Jaksa Penuntut Umum (JPU) juga telah memasukkan penyitaan uang ini ke dalam memori tambahan kasasi, agar bisa menjadi bahan pertimbangan Majelis Hakim Agung dalam pengambilan putusan akhir. Diharapkan uang ini dapat dikompensasikan sebagai pengganti seluruh kerugian negara.
Meski Majelis Hakim Pengadilan Tipikor Jakarta Pusat sebelumnya menyatakan bahwa para terdakwa terbukti melakukan perbuatan sebagaimana dalam dakwaan primer dan subsider JPU, namun hakim menilai perbuatan tersebut bukan tindak pidana, atau dikenal sebagai ontslag van alle recht vervolging.
Akibatnya, para terdakwa dibebaskan dari tuntutan hukum, dan diperintahkan untuk dipulihkan hak, kedudukan, dan martabatnya seperti semula.
Namun, Kejagung menolak putusan tersebut dan mengajukan kasasi ke Mahkamah Agung.
Para korporasi dalam perkara ini didakwa dengan pasal-pasal berat terkait korupsi:
Pasal 2 ayat (1) dan Pasal 3 jo Pasal 18 UU Nomor 31 Tahun 1999 tentang Pemberantasan Tindak Pidana Korupsi (diubah dengan UU Nomor 20 Tahun 2021) Jo Pasal 55 ayat (1) ke-1 KUHP
Kejaksaan Agung menegaskan bahwa penyitaan uang dari korporasi besar seperti Wilmar Group menjadi langkah penting dalam upaya pemulihan aset negara akibat korupsi berskala besar.

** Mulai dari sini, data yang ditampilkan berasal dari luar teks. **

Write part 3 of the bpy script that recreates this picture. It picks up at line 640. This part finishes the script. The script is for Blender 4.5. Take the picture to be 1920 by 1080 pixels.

“Kami tetap fokus mengejar kerugian negara dan memastikan uang hasil kejahatan kembali ke kas negara,” tegas Sutikno.
Dengan proses kasasi masih berjalan, publik kini menanti sikap Mahkamah Agung terhadap keberadaan dana triliunan rupiah yang telah disita negara dari para korporasi tersebut.